August 25, 2015
By Susan Delson
Cuban Art News
On the next phase of her Havana-Miami exchange program, Dialogues in Cuban Art
In Part 1 of our conversation, Miami curator Elizabeth Cerejido talked about the first phase of Dialogues in Cuban Art, the artist exchange program she organized, which brought a group of Cuban American artists, who were raised and trained in Miami, to the island for the first time. Now, Cerejido looks ahead to the next phases of the project, and some of the issues that Cuban artists might face in the coming years.
Have the Cuban artists been selected for the Miami part of the exchange?
The selection is very much in process right now. Certainly, I have an idea of who we’ll invite. For sure Glenda León, Ernesto Leal, people like Humberto Díaz. The criteria for selecting the artists from Cuba includes ideally those who have not been to Miami, or if they have, have not been immersed in the artistic scene here, so that an intensive and engaging program like this one will be beneficial.
Again, this is going to depend on everyone’s schedules and whatnot. But I’m shooting for spring of 2016, either February or March.
Are the Cuban-American artists still involved in the project?
They’re still very much engaged. We’re meeting next week to regroup and keep the conversation going. They’re also involved in letting me know who the artists are who they responded to. And of course they’re going to be part of the collaborative efforts.
What can you tell us about the exhibition?
That’s a little far in the distance, but given nature of how these exhibitions take place, I have to start solidifying the venues now. A couple of places in Havana have expressed interest, as well as places here in Miami. In the spirit of the exchange, I will be working with a Cuban co-curator. I had a couple of conversations in Havana on this as well. I hope to confirm venues and the co-curator by the end of the summer. [The venue has since been confirmed as the Pérez Art Museum Miami (PAMM), where two days of talks will take place next April.]
Reynier Leyva Novo presents his work at Casa de las Américas. Photo: Carlos Ochoa, courtesy Dialogues in Cuban Art
You were one of many in the international Cuban art community to have input into the development of the first international Cuban Art Awards (a project of the Farber Foundation, sponsors of Cuban Art News). What effect you see international programs like Dialogues in Cuban Art and the Cuban Art Awards having on Cuban art?
They’re crucial in broadening the narrative and definition of what Cuban art is. That’s important because we continue to see the parallel of a Cuban art market that in a way fetishizes Cuban art produced on the island only, and certain tropes that get repeated because they reaffirm an idea of Cuba that outside or foreign collectors, curators, or cultural producers may have.
Because Cuba is such an exceptional place—for all the cultural and socioeconomic and political reasons that we know—sometimes what gets lost are the more fluid transnational exchanges that are taking place. When you have an artist like Sandra Ramos living in Miami but still very much active in Havana, or you have artists who come here to Miami, or you have PAMM [Pérez Art Museum Miami] actively curating or actively collecting Cuban art from the island…

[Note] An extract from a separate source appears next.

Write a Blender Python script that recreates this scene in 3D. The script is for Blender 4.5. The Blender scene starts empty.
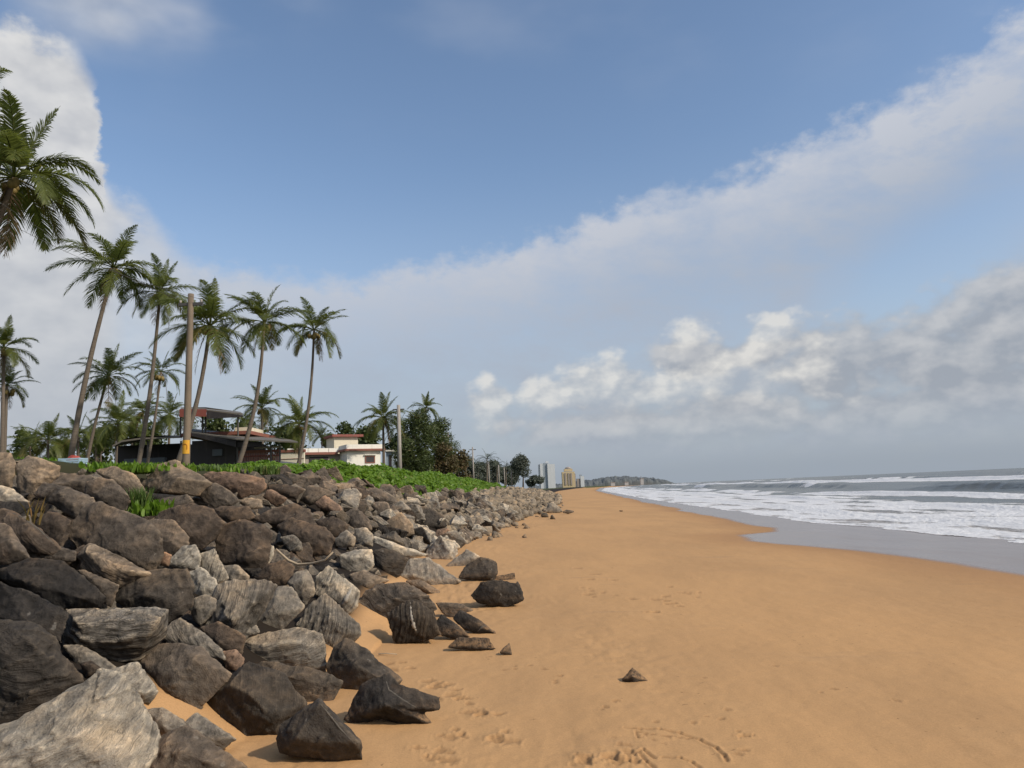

There are a lot of exchanges happening on the ground, and I think the broader art market forces have been slow to keep up with that. There’s still the perception that Cuban art is one thing in Cuba and something entirely different outside.
These programs really help destabilize those borders and those ideas. In the broader political framework that we’re seeing right now, the reforms can only help in dispelling some of those stereotypes.
Where do you see contemporary Cuban art heading? Where do you see it, say, five years from now?
Because the art market has played such an important role in defining Cuban art, and Cuban artists are so aware of and so linked to how that market functions, it will be interesting to see how context will play a lesser role, as Cuba opens up and artists continue to be able to be both in Havana and in Miami and New York, and back in Havana.
The specificity of Cuba—how will that continue to play a role in their work, and in the demand for their work by an art market that is very interested in the codes that artists produce in their work precisely because they’re in such an exceptional place?
I think as that space becomes more fluid, that’s where the challenge is going to be for artists—especially those who have made their careers out of addressing that specificity. And with the younger artists who are able to travel, and can be exposed to international trends, to see how that’s going to translate into their work.
That’s a challenge for any artist who doesn’t live in the mainstream of Europe or the US, a challenge they face all the time—how to balance that local and global dynamic. But I think it’s going to be a more challenging, more pressing question for Cuban artists.
Institutions in the US will probably more actively collect Cuban art, just because of the nature of the politics being more open. On an institutional level, we will see that.